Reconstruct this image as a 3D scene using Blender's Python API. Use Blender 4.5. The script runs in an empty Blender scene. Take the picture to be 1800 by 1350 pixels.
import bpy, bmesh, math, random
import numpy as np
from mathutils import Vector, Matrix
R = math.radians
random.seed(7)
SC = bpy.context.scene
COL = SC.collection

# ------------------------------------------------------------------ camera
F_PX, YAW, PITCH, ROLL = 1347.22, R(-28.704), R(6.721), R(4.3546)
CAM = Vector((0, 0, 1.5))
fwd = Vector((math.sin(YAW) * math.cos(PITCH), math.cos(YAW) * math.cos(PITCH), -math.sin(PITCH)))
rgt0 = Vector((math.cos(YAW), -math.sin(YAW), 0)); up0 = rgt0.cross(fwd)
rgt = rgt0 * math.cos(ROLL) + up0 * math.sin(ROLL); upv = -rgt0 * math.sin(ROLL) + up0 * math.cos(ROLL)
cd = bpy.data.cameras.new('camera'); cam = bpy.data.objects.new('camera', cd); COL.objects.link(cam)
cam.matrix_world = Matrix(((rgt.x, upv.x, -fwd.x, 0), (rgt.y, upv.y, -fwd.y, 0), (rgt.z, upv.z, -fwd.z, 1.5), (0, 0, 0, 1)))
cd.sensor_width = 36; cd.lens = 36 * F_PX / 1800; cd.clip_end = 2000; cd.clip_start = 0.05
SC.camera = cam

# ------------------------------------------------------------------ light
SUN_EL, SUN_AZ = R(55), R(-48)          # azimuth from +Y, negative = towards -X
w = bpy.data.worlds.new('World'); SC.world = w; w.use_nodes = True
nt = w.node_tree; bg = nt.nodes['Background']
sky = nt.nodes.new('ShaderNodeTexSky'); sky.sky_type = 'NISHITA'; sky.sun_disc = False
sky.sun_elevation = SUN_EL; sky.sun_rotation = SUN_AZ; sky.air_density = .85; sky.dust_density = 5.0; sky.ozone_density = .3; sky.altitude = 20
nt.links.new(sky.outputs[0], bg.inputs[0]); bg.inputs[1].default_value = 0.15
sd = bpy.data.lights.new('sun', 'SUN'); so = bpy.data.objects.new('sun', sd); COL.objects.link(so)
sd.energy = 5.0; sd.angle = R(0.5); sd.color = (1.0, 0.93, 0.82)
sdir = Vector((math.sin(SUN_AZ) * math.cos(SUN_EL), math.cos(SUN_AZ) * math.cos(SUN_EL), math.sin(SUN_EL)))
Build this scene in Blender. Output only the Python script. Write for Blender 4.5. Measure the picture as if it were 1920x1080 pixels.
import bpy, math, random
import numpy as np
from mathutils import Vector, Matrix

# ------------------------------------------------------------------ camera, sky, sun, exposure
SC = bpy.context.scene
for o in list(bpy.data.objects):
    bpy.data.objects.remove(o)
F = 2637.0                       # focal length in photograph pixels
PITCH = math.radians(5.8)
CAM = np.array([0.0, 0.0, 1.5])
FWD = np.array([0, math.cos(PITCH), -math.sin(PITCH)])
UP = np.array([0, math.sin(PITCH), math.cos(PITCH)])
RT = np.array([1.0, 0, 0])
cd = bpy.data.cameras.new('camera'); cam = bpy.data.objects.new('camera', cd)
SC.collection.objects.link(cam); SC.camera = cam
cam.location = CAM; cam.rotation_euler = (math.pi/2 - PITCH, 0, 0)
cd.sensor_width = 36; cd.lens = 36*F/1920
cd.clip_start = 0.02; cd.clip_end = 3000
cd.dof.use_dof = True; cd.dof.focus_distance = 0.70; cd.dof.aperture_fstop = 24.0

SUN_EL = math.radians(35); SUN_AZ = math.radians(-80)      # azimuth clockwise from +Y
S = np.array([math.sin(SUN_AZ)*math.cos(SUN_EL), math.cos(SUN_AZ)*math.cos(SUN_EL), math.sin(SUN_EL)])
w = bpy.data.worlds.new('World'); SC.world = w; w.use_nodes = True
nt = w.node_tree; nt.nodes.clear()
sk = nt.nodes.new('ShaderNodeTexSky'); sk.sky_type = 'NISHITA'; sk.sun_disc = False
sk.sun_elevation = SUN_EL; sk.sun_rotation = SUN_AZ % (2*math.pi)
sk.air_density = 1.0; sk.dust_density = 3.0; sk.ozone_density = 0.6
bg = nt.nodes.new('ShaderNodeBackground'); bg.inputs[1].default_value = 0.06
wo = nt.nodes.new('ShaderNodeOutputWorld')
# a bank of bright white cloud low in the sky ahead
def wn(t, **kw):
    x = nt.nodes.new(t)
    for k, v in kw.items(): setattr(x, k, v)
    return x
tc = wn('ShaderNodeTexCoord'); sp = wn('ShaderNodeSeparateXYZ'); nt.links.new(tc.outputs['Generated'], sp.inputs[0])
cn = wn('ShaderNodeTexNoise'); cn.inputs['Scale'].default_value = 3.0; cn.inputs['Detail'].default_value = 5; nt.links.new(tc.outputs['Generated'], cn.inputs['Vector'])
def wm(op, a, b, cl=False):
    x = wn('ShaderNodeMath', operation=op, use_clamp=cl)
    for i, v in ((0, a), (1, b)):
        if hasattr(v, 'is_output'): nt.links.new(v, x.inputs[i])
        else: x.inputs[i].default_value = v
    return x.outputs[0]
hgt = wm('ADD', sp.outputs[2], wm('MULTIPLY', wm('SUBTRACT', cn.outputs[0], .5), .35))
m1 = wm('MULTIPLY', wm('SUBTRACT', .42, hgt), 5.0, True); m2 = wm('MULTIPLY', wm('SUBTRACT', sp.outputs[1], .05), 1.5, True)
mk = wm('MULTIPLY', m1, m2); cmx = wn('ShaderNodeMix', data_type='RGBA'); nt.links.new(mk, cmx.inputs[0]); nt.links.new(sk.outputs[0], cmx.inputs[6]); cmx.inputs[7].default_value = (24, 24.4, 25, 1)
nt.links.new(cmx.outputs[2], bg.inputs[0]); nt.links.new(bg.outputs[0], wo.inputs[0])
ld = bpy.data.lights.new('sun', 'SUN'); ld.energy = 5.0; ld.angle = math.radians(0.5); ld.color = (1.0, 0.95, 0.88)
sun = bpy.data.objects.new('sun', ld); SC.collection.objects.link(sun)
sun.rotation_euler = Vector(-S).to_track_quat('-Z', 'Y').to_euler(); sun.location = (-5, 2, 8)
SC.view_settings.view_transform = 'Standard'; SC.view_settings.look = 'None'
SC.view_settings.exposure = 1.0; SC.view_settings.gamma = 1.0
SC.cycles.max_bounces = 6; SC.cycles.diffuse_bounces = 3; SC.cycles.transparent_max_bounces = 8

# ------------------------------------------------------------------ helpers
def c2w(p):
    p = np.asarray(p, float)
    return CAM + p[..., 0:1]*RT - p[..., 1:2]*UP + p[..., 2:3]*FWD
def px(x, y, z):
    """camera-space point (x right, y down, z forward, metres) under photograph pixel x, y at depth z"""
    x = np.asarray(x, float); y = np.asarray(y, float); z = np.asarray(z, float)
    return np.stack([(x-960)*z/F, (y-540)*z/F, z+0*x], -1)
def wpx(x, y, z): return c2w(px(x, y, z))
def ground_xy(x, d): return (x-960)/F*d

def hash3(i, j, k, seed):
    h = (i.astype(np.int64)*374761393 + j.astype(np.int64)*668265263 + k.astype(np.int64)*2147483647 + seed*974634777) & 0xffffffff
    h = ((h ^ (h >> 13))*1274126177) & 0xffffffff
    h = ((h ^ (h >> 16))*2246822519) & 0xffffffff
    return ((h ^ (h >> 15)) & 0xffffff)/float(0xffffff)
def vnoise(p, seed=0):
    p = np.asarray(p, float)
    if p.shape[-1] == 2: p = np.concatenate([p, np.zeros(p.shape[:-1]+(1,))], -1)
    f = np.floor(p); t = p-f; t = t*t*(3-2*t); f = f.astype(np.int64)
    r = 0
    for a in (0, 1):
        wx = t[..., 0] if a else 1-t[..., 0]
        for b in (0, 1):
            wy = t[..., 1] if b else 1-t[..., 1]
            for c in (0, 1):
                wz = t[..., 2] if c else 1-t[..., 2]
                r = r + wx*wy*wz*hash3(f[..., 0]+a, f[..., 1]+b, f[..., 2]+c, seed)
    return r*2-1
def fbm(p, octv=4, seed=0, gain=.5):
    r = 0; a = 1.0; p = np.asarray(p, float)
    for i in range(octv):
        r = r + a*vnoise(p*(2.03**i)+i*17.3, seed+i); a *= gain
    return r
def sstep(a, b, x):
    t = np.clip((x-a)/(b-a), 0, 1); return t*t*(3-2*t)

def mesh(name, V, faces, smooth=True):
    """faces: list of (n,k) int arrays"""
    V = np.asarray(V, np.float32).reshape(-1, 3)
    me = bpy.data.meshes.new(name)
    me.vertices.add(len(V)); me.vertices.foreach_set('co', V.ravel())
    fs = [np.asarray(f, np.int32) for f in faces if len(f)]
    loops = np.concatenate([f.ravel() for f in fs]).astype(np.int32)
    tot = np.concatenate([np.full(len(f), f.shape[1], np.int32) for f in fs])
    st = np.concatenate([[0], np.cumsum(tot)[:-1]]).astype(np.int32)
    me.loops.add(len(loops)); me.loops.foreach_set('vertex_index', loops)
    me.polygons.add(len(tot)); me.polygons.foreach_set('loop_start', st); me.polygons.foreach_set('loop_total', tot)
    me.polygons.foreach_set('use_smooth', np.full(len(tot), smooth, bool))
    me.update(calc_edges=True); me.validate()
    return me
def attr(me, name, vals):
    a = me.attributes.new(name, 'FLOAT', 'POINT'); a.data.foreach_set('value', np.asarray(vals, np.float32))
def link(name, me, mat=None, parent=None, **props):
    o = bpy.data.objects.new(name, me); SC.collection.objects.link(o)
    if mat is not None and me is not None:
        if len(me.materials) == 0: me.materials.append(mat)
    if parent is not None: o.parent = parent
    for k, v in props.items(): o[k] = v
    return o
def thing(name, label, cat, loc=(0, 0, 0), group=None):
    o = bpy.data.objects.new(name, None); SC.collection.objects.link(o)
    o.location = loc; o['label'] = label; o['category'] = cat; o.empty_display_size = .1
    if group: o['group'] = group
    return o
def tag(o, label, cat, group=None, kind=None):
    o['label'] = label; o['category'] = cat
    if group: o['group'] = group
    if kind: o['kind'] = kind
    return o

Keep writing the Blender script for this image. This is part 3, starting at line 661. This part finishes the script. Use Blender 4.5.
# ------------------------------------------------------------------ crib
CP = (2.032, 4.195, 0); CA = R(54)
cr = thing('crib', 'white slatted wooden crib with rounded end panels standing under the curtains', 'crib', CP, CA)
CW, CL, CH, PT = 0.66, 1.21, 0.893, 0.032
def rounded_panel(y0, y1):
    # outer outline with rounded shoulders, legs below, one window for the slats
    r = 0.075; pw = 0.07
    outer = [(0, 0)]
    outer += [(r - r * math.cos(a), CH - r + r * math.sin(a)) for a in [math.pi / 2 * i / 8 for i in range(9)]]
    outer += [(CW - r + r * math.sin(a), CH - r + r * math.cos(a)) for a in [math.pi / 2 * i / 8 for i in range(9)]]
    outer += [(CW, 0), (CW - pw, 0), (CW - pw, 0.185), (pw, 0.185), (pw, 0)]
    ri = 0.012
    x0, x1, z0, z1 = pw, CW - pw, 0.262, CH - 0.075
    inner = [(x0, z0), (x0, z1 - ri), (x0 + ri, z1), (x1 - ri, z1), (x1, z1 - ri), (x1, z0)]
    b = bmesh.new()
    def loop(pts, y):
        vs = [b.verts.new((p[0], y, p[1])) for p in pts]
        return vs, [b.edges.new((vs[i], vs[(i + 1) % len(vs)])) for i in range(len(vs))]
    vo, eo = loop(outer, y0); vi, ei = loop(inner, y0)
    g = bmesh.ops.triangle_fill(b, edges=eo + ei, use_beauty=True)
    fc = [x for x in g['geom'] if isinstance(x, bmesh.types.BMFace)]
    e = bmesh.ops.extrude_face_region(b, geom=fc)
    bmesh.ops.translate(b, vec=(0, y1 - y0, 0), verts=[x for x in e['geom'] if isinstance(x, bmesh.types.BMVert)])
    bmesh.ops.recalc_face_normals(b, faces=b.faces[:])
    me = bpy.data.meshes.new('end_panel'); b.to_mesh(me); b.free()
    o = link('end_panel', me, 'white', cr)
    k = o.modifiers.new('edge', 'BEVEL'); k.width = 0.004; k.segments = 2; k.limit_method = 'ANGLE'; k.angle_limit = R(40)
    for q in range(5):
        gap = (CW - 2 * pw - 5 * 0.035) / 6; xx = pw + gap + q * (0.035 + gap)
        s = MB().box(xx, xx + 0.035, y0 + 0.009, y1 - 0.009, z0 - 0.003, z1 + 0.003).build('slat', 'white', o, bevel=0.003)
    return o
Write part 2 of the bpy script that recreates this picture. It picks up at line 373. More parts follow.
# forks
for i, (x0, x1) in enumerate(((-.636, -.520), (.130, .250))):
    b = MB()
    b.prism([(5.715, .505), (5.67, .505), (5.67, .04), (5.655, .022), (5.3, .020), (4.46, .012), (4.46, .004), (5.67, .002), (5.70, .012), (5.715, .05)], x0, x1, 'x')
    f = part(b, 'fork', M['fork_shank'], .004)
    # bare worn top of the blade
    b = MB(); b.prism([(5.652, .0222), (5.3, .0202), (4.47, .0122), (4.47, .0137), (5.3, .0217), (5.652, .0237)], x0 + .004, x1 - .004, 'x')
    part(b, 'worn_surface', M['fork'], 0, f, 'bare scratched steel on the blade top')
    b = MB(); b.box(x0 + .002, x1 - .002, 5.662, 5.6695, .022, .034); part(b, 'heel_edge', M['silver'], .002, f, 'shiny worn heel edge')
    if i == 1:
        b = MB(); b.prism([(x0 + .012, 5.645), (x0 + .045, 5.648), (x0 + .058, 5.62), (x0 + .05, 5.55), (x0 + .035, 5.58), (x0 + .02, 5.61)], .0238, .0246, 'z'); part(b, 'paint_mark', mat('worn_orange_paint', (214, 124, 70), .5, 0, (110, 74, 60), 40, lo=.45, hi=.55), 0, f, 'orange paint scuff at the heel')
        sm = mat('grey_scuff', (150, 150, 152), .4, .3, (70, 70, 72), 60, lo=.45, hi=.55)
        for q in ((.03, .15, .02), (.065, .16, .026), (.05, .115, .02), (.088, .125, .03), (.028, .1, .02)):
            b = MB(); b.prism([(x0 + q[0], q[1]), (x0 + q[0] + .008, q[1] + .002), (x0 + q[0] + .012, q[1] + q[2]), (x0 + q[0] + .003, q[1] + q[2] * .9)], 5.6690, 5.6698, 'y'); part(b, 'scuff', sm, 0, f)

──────

**THE TASK**
Your task is to quote, without any alteration, the lines running from the top of the records to the line that holds "COL = SC.collection", both included.

**RESULT**
Reconstruct this image as a 3D scene using Blender's Python API. Use Blender 4.5. The script runs in an empty Blender scene. Take the picture to be 1800 by 1350 pixels.
import bpy, bmesh, math, random
import numpy as np
from mathutils import Vector, Matrix
R = math.radians
random.seed(7)
SC = bpy.context.scene
COL = SC.collection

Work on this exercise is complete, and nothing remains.